Liputan6.com, Jakarta 17 Juli 2017 menjadi awal Setya Novanto berurusan dengan Komisi Pemberantasan Korupsi (KPK) sebagai tersangka kasus megakorupsi pengadaan KTP Elektronik. Siapa menduga, perjalanan untuk membawa Ketua DPR itu ke pengadilan akan penuh liku bagi Komisi Antirasuah.
Sadar menyandang status tersangka berarti hanya sejengkal dari palu Hakim Tipikor, Setya Novanto melawan. Tidak hanya perlawanan hukum, sejumlah siasat juga dilancarkan.

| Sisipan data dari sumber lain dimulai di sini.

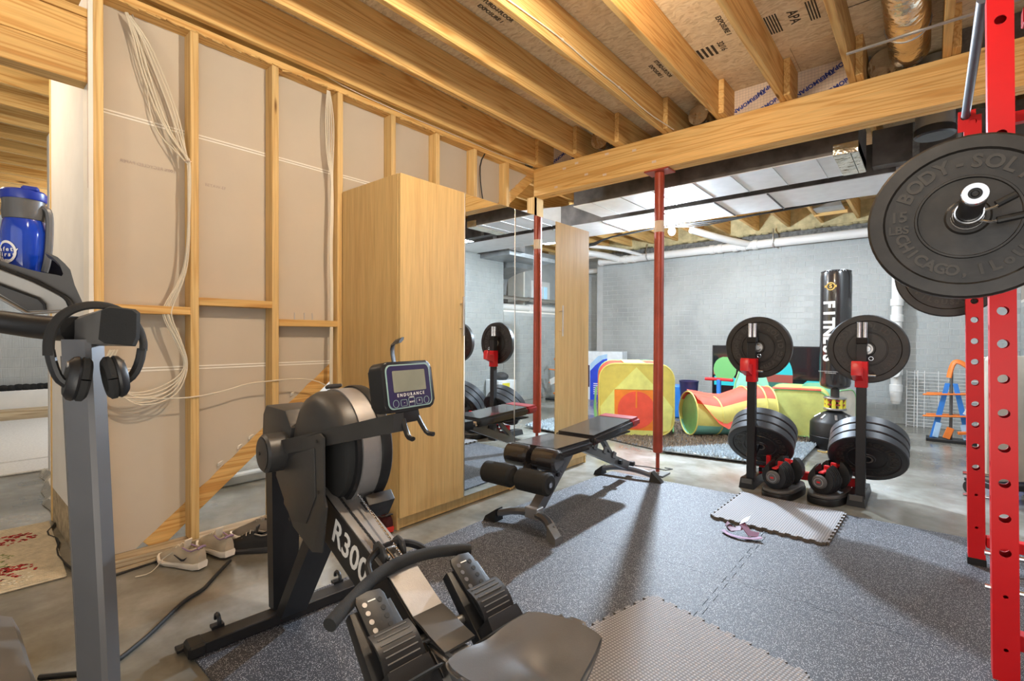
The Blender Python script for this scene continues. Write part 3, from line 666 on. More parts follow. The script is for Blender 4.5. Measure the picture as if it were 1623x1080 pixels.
for i in range(5):
    a = (i-2)*.011
    B().tube([(X-.03, 1.617+a*.4, 2.63), (X-.02, 1.617+a, 2.52), (X-.02, 1.620+a*1.3, 2.40), (X-.018, 1.622+a*.9, 2.2), (X-.012, 1.630+a*.2, 2.09), (X-.012, 1.632+a*.4, 1.90), (X-.012, 1.622+a*.4, 1.62), (X-.012, 1.632+a*.3, 1.35), (X-.012, 1.625+a*.4, .99), (X-.012, 1.628+a*.3, .76)], .0035, 6, 1).obj('cable', 'cable_white', c2, True)
c3 = thing('white_cable', 'white cable looping across the studs at knee height', 'cable', (XF, 1.1, .8))
B().tube([(X, .52, .82), (X, .62, .80), (X, .75, .785), (X, .87, .782), (X, 1.0, .80), (X, 1.13, .835), (X, 1.26, .84), (X, 1.40, .845), (X, 1.52, .825), (X, 1.60, .78)], .0038, 6, 1).obj('cable', 'cable_white', c3, True)
c4 = thing('white_cable', 'thin white cable stapled along the top plate above the wardrobe', 'cable', (XF, 2.5, 2.7))
B().tube([(XF+.02, 1.5, 2.70), (XF+.02, 1.75, 2.672), (XF+.01, 2.2, 2.668), (XF+.015, 2.7, 2.672), (XF+.01, 3.2, 2.668), (XF+.02, 3.66, 2.69)], .003, 6, 1).obj('cable', 'cable_white', c4, True)
c5 = thing('white_cable', 'white cable running along the underside of a joist to the girder', 'cable', (-1.9, 2, 2.66))
B().tube([(-1.60, .9, 2.672), (-1.62, 1.25, 2.67), (-1.572, 1.62, 2.667), (-1.545, 1.70, 2.70), (-1.547, 2.0, 2.72), (-1.547, 2.25, 2.73), (-1.547, 2.6, 2.715), (-1.547, 2.9, 2.72), (-1.547, 3.3, 2.70), (-1.50, 3.68, 2.684)], .004, 6, 1).obj('cable', 'cable_white', c5, True)
for y, z in ((2.25, 2.73), (2.9, 2.72)): B().box((-1.549, y, z), (.008, .02, .012)).obj('staple', 'cable_white', c5, True)
c6 = thing('black_cable', 'black cable hanging across the last stud bay above the wardrobe', 'cable', (XF, 3.0, 2.5))
B().tube([(XF-.01, 3.04, 2.66), (XF-.02, 2.98, 2.55), (XF-.01, 2.97, 2.42), (XF-.02, 3.0, 2.30), (XF-.02, 3.03, 2.2)], .005, 6, 1).obj('cable', 'cable_black', c6, True)
c7 = thing('black_cable', 'bundle of black cables along the far ceiling below the low duct', 'cable', (-1.5, 5.5, 2.5))
for i in range(3):
    o = i*.025
    B().tube([(-4.3, 5.5+o, 2.26), (-3.34, 5.5+o, 2.283-.5*o), (-3.11, 5.5, 2.336), (-2.77, 5.5+o, 2.362), (-2.37, 5.5, 2.375), (-1.95, 5.5, 2.37-o), (-1.54, 5.5+o, 2.358), (-1.07, 5.5, 2.368+.3*o), (-.32, 5.5, 2.405), (.7, 5.5, 2.44)], .010-.002*i, 6, 1).obj('cable', 'cable_black', c7, True)
c8 = thing('power_cable', 'black power cord snaking from the treadmill to the shoes', 'cord', (-2.4, .7, 0))
B().tube([(-2.15, .22, .008), (-2.03, .36, .008), (-2.14, .50, .008), (-2.25, .60, .008), (-2.33, .68, .008), (-2.36, .75, .008), (-2.42, .80, .008), (-2.49, .86, .008), (-2.56, .93, .012)], .008, 8, 2).obj('cord_sheath', 'cable_black', c8, True)
c9 = thing('thin_cable', 'thin black cord lying at the foot of the stud wall plate', 'cord', (-2.83, .9, 0))
B().tube([(-2.80, .50, .006), (-2.82, .62, .006), (-2.83, .72, .006), (-2.845, .80, .006), (-2.82, .88, .012), (-2.83, 1.0, .006), (-2.83, 1.3, .006), (-2.8, 1.6, .006)], .005, 6, 1).obj('cord_sheath', 'cable_black', c9, True)
# ---- red steel post
po = thing('red_steel_post', 'red jack post holding up the pine girder', 'post', (-1.645, 3.757, 0))
B().cyl((0, 0, .175), (0, 0, 2.405), .0385, seg=28, bev=.004).obj('tube', 'post_red', po)
B().cyl((0, 0, .02), (0, 0, .18), .015, seg=14).obj('jack_screw', 'post_red', po)
B().bx(-.10, .10, -.075, .075, 2.405, 2.418, .003).obj('top_plate', 'post_red', po)
B().bx(-.075, .075, -.075, .075, 0, .012, .003).obj('base_plate', 'grey_steel', po)
B().cyl((0, 0, 1.93), (0, 0, 2.02), .0395, seg=28).obj('sticker', 'label_paper', po, label='pale paper sticker')
# ---- lamps
for nm, loc, mt, lb in [('ceiling_bulb', (-2.24, 5.46, 2.30), 'light_on', 'lit white bulb below the far joists behind the post'),
                        ('ceiling_bulb', (-.95, 1.40, 2.70), 'warm_on', 'warm bulb between the joists above the bench'),
                        ('ceiling_bulb', (-3.5, -.25, 2.60), 'warm_on', 'warm bulb in the left room'),
                        ('ceiling_bulb', (-7.2, 1.9, 2.56), 'light_on', 'cool bulb far in the left room'),
                        ('ceiling_bulb', (-5.0, 3.0, 2.62), 'light_on', 'cool bulb behind the stud wall')]:
    t = thing(nm, lb, 'lamp', loc)
    B().cyl((0, 0, .05), (0, 0, .12), .05, .055, seg=20).obj('socket', 'pvc', t)
    B().sphere((0, 0, 0), .04, (1, 1, 1.2)).obj('bulb', mt, t)
# ================================================================== WARDROBES
def wardrobe(y0, wood_first, label):
    w = thing('wardrobe', label, 'wardrobe', (-2.252, y0, 0), 0, 'pair of oak-look wardrobes')
    D = .59; T = .018; H = 2.01
    # local: x = depth (front at 0, back negative), y = width
    B().bx(-D, -.022, 0, T, 0, H, .001).obj('side_panel', 'melamine', w)
    B().bx(-D, -.022, 1-T, 1, 0, H, .001).obj('side_panel', 'melamine', w)
    B().bx(-D, -.022, T, 1-T, H-T, H, .001).obj('top_panel', 'melamine', w)
    B().bx(-D, -.03, T, 1-T, .06, .078).obj('bottom_panel', 'melamine', w)
    B().bx(-D, -D+.004, T, 1-T, .06, H-T).obj('back_panel', 'white', w)
    B().bx(-.045, -.030, T, 1-T, .004, .06, .001).obj('plinth', 'melamine', w)
    for k in range(2):
        a, c = .002+.5*k, .498+.5*k
        if (k == 0) == wood_first:
            d = B().bx(-.020, 0, a, c, .072, H-.002, .0015).obj('door', 'melamine', w, label='oak-look door')
            hy = c-.035 if wood_first else a+.055
            h = B().cyl((.032, hy, 1.10), (.032, hy, 1.345), .006, seg=12, bev=.001)
            for z in (1.145, 1.30): h.cyl((0, hy, z), (.032, hy, z), .004, seg=8)
            h.obj('handle', 'handle', d)
        else:
            d = B().bx(-.020, -.006, a, c, .072, H-.002, .001).obj('mirror_door', 'handle', w, label='mirrored door')
            B().bx(-.0065, 0, a+.004, c-.004, .076, H-.006, 0).obj('mirror_glass', 'mirror', d, smooth=False)
    return w
wardrobe(1.694, True, 'oak-look wardrobe nearer the rower, oak door left and mirror door right')
wardrobe(2.694, False, 'oak-look wardrobe nearer the red post, mirror door left and oak door right')

# ================================================================== ROWER
rw = thing('rowing_machine', 'black and silver air rowing machine with a moulded grey seat', 'rower', (-1.88, .885, 0), -.0749)
ft = B().bx(-.034, .034, -.285, .285, .012, .052, .003).obj('front_foot', 'black_steel', rw)
for s in (-1, 1):
    B().box((0, s*.305, .032), (.078, .055, .046), bev=.008).obj('rubber_foot', 'black_plastic', ft)
    b_ = B().torus((-.042, s*.226, .075), .022, .007, Rm(PI/2, 0, 0), 12, 6, -.3, PI+.2)
    b_.bx(-.062, -.034, s*.226-.02, s*.226+.02, .05, .06); b_.obj('wheel_bracket', 'black_plastic', ft)
B().bx(-.075, -.036, -.35, -.285, .010, .022, .002).obj('levelling_plate', 'black_plastic', ft)
B().loft([[(-.055, -.047, .05), (-.005, -.047, .05), (-.005, .047, .05), (-.055, .047, .05)], [(-.08, -.052, .66), (-.01, -.052, .66), (-.01, .052, .66), (-.08, .052, .66)]]).obj('leg', 'black_steel', rw)
B().loft([[(.015, -.047, .05), (.068, -.047, .05), (.068, .047, .05), (.015, .047, .05)], [(.33, -.047, .50), (.39, -.047, .50), (.39, .047, .50), (.33, .047, .50)]]).obj('leg', 'black_steel', rw)
Ry = Matrix(((1, 0, 0, 0), (0, 0, 1, 0), (0, 1, 0, 0), (0, 0, 0, 1)))    # (s,z) polygon extruded along t
pl_ = [(.12, .60), (.13, .70), (.18, .745), (.30, .755), (.475, .80), (.50, .79), (.50, .615), (.52, .585), (.49, .44), (.42, .42), (.27, .46)]
for s in (-1, 1):
    t0 = -.084 if s < 0 else .070
    sp_ = B().prism(pl_, t0, t0+.006, Ry, .0015).obj('side_plate', 'matte_grey', rw)
    inner = [(.20, .52), (.20, .66), (.30, .71), (.44, .75), (.45, .60), (.38, .50), (.28, .48)]
    B().prism(inner, t0+(-.003 if s < 0 else .006), t0+(0 if s < 0 else .009), Ry, .0012).obj('recess_panel', 'matte_grey', sp_)
    b_ = B()
    for (x, z) in [(.12, .65), (.46, .775), (.47, .62), (.52, .53), (.25, .48), (.14, .71)]: b_.cyl((x, t0-.004*s*-1 if s < 0 else t0+.005, z), (x, t0-.003 if s < 0 else t0+.010, z), .006, seg=10)
    b_.obj('bolt', 'black_steel', sp_)
# rear casing wedge and damper knob
B().prism([(-.06, .70), (-.05, .80), (-.02, .835), (.16, .835), (.22, .78), (.16, .60), (.04, .60)], -.07, .07, Ry, .006).obj('rear_casing', 'matte_grey', rw)
kb = B().lathe([(0, 0), (.058, 0), (.066, .008), (.066, .085), (.052, .10), (0, .10)], 32, Tm(.165, -.145, .695) @ Rm(-PI/2, 0, 0)).obj('damper_housing', 'matte_grey', rw)
B().lathe([(0, 0), (.052, 0), (.055, -.002), (.048, -.003), (0, -.003)], 28, Tm(.165, -.145, .695) @ Rm(-PI/2, 0, 0)).obj('cap_disc', 'matte_grey', kb)
B().cyl((.150, -.151, .695), (.150, -.146, .695), .006, seg=10).obj('bolt', 'black_steel', kb)
# flywheel drum; axis along t
A = Tm(.372, 0, .728) @ Rm(-PI/2, 0, 0)
dr = B().lathe([(0, -.066), (.10, -.066), (.150, -.062), (.176, -.048), (.188, -.025), (.188, .012)], 40, A, PI-.55, 2*PI-.30).obj('flywheel_housing', 'matte_grey', rw)
B().lathe([(.150, -.002), (.186, -.002), (.186, .016), (.150, .016)], 48, A).obj('vent_groove', 'black_plastic', dr)
B().lathe([(.180, .014), (.193, .014), (.193, .078), (.180, .078)], 48, A).obj('perforated_band', 'silver_band', dr)
B().lathe([(.180, .076), (.199, .076), (.202, .084), (.200, .108), (.188, .118), (.15, .126), (0, .128)], 48, A).obj('outer_rim', 'black_plastic', dr)
B().lathe([(0, -.03), (.150, -.03), (.168, -.02), (.172, .014)], 40, A).obj('fan_cover', 'cable_black', dr)
B().lathe([(.0, .02), (.16, .02), (.16, .07), (0, .07)], 32, A).obj('fan_wheel', 'black_steel', dr)
for a in (.3, 1.9): B().box((0, 0, 0), (.03, .05, .012), (0, 0, 0), .003, mtx=Tm(.355, .045, .735) @ Rm(0, -a, 0) @ Tm(0, 0, .196)).obj('band_clamp', 'matte_grey', dr)
B().prism([(.38, .50), (.46, .525), (.54, .60), (.565, .575), (.53, .52), (.46, .49), (.38, .47)], .03, .125, Ry, .004).obj('lower_guard', 'black_plastic', rw)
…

Masih segar dalam ingatan saat Setnov mendadak sakit dan harus dirawat di Rumah Sakit Premier Jatinegara ketika ia menanti putusan sidang praperadilan pertama akhir September lalu.
Advertisement
Lebih lanjut pada saat ia mengalami kecelakaan dan harus dirawat ketika penyidik KPK mencarinya setelah gagal menjemput paksa paksa akhir November lalu. Meski akhirnya tak berkutik dan menjalani pemeriksaan di KPK, siasat sakit tak pernah jauh dari Setya Novanto.

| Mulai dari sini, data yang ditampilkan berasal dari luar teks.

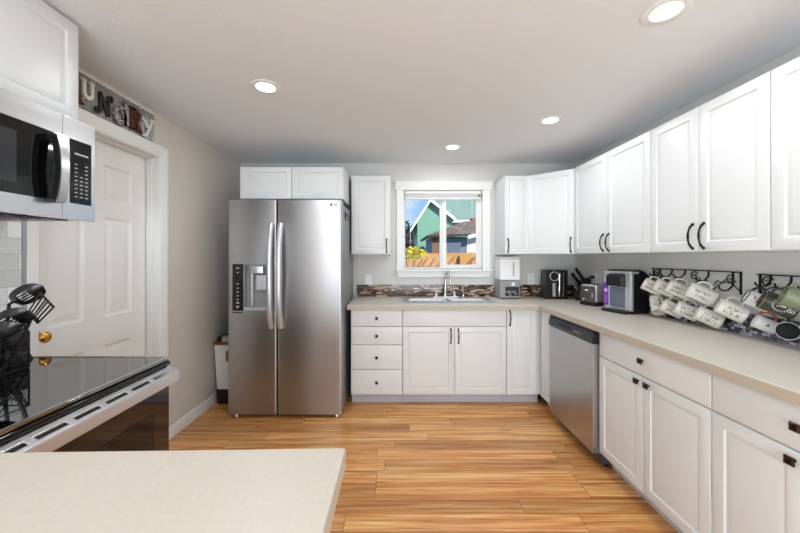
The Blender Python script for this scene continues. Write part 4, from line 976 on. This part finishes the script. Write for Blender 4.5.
# ================================================================ MUG RACKS AND MUGS
WR = XR-0.0015
def rack(label, y0, y1, zt, hooks):
    """y0 far end, y1 near end (y1<y0)"""
    t = thing('mug_rack', label, 'mug rack', (WR, (y0+y1)/2, zt), 0)
    bm = B(); box(bm, WR-0.020, WR, y1, y0, zt-0.006, zt); build('top_bar', bm, M['black_metal'], t, bevel=0.001)
    bm = B(); box(bm, WR-0.006, WR, y1, y1+0.010, zt-0.13, zt-0.0062); box(bm, WR-0.006, WR, y0-0.010, y0, zt-0.11, zt-0.0062); build('end_bars', bm, M['black_metal'], t)
    bm = B(); mk = lambda u_, v_: (WR-0.008, u_, v_)
    for yc, s in ((y0-0.045, 1), (y1+0.055, -1), ((y0+y1)/2-0.03, 1)):
        tube(bm, spiral((yc, zt-0.040), 0.006, 0.030, 0, s*9.0, 34, mk), 0.0032, 6)
        tube(bm, [(WR-0.008, yc+s*(-0.03+0.0), zt-0.045), (WR-0.008, yc-s*0.05, zt-0.07), (WR-0.008, yc-s*0.085, zt-0.060), (WR-0.008, yc-s*0.10, zt-0.085)], 0.003, 6)
    n = 4
    for i in range(n):
        ya, yb = y0-(y0-y1)*i/n, y0-(y0-y1)*(i+1)/n
        tube(bm, [(WR-0.008, ya+(yb-ya)*k/10, zt-0.115+0.050*math.sin(math.pi*k/10)) for k in range(11)], 0.003, 6)
    build('scrollwork', bm, M['black_metal'], t, smooth=True)
    for (y, zl) in hooks:
        bm = B(); tube(bm, [(WR-0.006, y, zt-0.006), (WR-0.010, y, zl+0.02), (WR-0.030, y+0.004, zl-0.005), (WR-0.055, y+0.008, zl-0.010), (WR-0.072, y+0.012, zl+0.002), (WR-0.076, y+0.012, zl+0.016)], [0.005, 0.005, 0.0045, 0.0045, 0.0045, 0.004], 8)
        build('hook', bm, M['black_metal'], t, smooth=True)
    return t
def mug(label, grp, pos, axis, up, r=0.041, h=0.105, body='cream', rim=None, handle=None, marks='letters', seed=0, inside=None):
    """pos: centre of the cylinder; axis: towards the open end; up: rough direction of the handle"""
    axis = Vector(axis).normalized(); up = Vector(up); up = (up-axis*up.dot(axis)).normalized(); side = axis.cross(up)
    F = Matrix((( up.x, side.x, axis.x, 0), (up.y, side.y, axis.y, 0), (up.z, side.z, axis.z, 0), (0, 0, 0, 1)))
    pos = Vector(pos)
    t = thing('mug', label, 'mug', pos, 0, grp)
    z0 = -h/2
    bm = B(); lathe(bm, [(0, z0), (r-0.006, z0), (r-0.001, z0+0.004), (r, z0+0.010), (r, h/2-0.002), (r-0.0015, h/2), (r-0.003, h/2-0.002), (r-0.004, z0+0.012), (0, z0+0.008)], 36, F); build('body', bm, M[body], t, local=True, smooth=True, ang=50)
    bm = B(); pts = [(r-0.001+0.030*math.sin(math.pi*i/14)**0.8, 0, 0.008+0.033*math.cos(math.pi*i/14)) for i in range(15)]
    tube(bm, pts, 0.0055, 10, flat=1.0); xf(bm, F); build('handle', bm, M[handle or body], t, local=True, smooth=True)
    if rim:
        bm = B(); tube(bm, [((r-0.0015)*math.cos(2*math.pi*i/36), (r-0.0015)*math.sin(2*math.pi*i/36), h/2) for i in range(36)], 0.0022, 8, closed=True); xf(bm, F); build('rim', bm, M[rim], t, local=True, smooth=True)
    rnd = random.Random(seed)
    def on(a, z, e=0.0005): return ((r+e)*math.cos(a), (r+e)*math.sin(a), z)
    # the side that faces the aisle
    view = (Vector((0, 0, 1.356))-pos).normalized(); a0 = math.atan2(view.dot(side), view.dot(up))
    def seg(bm, a1, z1, a2, z2, wd=0.0010): tube(bm, [on(a1+(a2-a1)*k/3, z1+(z2-z1)*k/3) for k in range(4)], wd, 5)
    if marks == 'letters':
        bm = B()
        for row in range(2):
            a = a0+(0.42 if row == 0 else -0.16); z = -0.030
            while z < 0.034:
                hgt = 0.42+rnd.uniform(-.05, .05)
                k = rnd.choice('IHLTOVN')
                if k != 'O': seg(bm, a, z, a-hgt, z)
                if k in 'HN': seg(bm, a, z+0.007, a-hgt, z+0.007)
                if k == 'H': seg(bm, a-hgt/2, z, a-hgt/2, z+0.007)
                if k == 'N': seg(bm, a, z, a-hgt, z+0.007)
                if k == 'L': seg(bm, a-hgt, z, a-hgt, z+0.006)
                if k == 'T': seg(bm, a, z-0.003, a, z+0.004)
                if k == 'V': seg(bm, a-hgt, z, a, z+0.007)
                if k == 'O': tube(bm, [on(a-hgt/2+hgt/2*math.cos(2*math.pi*q/12), z+0.003+0.003*math.sin(2*math.pi*q/12)) for q in range(12)], 0.001, 5, closed=True)
                z += rnd.uniform(0.010, 0.014)
        xf(bm, F); build('lettering', bm, M['ink'], t, local=True)
    elif marks == 'emblem':
        bm = B()
        for q in range(15):
            b_ = R(60+q*16); seg(bm, a0+0.52*math.cos(b_), 0.0+0.026*math.sin(b_), a0+0.68*math.cos(b_), 0.0+0.032*math.sin(b_), 0.0016)
        for q in range(6): seg(bm, a0-0.12, -0.014+q*0.005, a0+0.05+0.25*math.sin(q*0.9), -0.012+q*0.005, 0.0022)
        for zz in (-0.03, -0.042): tube(bm, [on(a0-0.30+0.12*math.cos(2*math.pi*q/14), zz+0.005*math.sin(2*math.pi*q/14)) for q in range(14)], 0.0013, 5, closed=True)
        xf(bm, F); build('emblem', bm, M['letter_white'], t, local=True)
    elif marks == 'dot':
        bm = B()
        for q in range(4): seg(bm, a0-0.2+q*0.1, -0.008+rnd.uniform(-.006, .006), a0-0.1+q*0.1, 0.004+rnd.uniform(-.006, .006), 0.0016)
        xf(bm, F); build('motif', bm, M['ink'], t, local=True)
    elif marks == 'rust':
        bm = B()
        for q in range(9): seg(bm, a0+rnd.uniform(-.6, .6), rnd.uniform(-.03, .03), a0+rnd.uniform(-.6, .6), rnd.uniform(-.03, .03), 0.0018)
        xf(bm, F); build('motif', bm, M['red'], t, local=True)
    elif marks == 'white':
        bm = B()
        for q in range(5): seg(bm, a0-0.3+q*0.15, -0.02, a0-0.3+q*0.15, -0.012+0.006*(q % 3), 0.002)
        xf(bm, F); build('motif', bm, M['letter_white'], t, local=True)
    return t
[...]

Rabu pekan lalu, saat Pengadilan Tipikor mulai menyidangkan perkara korupsi yang menempatkannya sebagai terdakwa lagi-lagi Setnov mendadak sakit sejak turun dari mobil tahanan KPK.
Tujuannya satu, yaitu agar pembacaan dakwaan di pengadilan tindak pidana korupsi ditunda sehingga sidang praperadilan atas penetapan dirinya sebagai tersangka tidak gugur. Namun majelis hakim berpikir lain sidang tetap dibuka.
Usai pembacaan dakwaan oleh jaksa tindak pidana korupsi Rabu lalu sidang akan terus bergulir. Rabu mendatang giliran tim pengacara Setya Novanto menyampaikan eksepsi. Setya Novanto pun harus bersiap untuk menangkis sejumlah fakta persidangan yang menyebut keterlibatannya.
Antara lain pengakuan Mantan Sekjen Kemendagri Diah Anggraini bahwa ia pernah diminta meneruskan pesan Setnov kepada Dirjen Dukcapil Kemendagri Irman agar tidak mengaku kenal Setya Novanto kepada Penyidik KPK. Dan pengakuan Andi Narogong yang menyebut Setya Novanto terlibat pengaturan proyek e-KTP sejak awal.
Belum lagi temuan agen FBI yang menyebutkan adanya pemberian jam tangan mewah merk Richard Mille kepada Setya Novanto seperti yang dipakainya saat bertemu Presiden Amerika Donald Trump September 2015. Jam seharga Rp 1,3 miliar itu hasil patungan pemberian Johanes Marliem bersama Andi Narogong.
Tak bisa dipungkiri, kasus korupsi pengadaan e-KTP mendapat sorotan tajam masyarakat. Apalagi mereka merasakan dampaknya yakni tidak kunjung mendapatkan e-KTP meski sudah lama mengurusnya. Bak menebar angin kini Setnov menuai badai di tengah upayanya memperoleh pengadilan.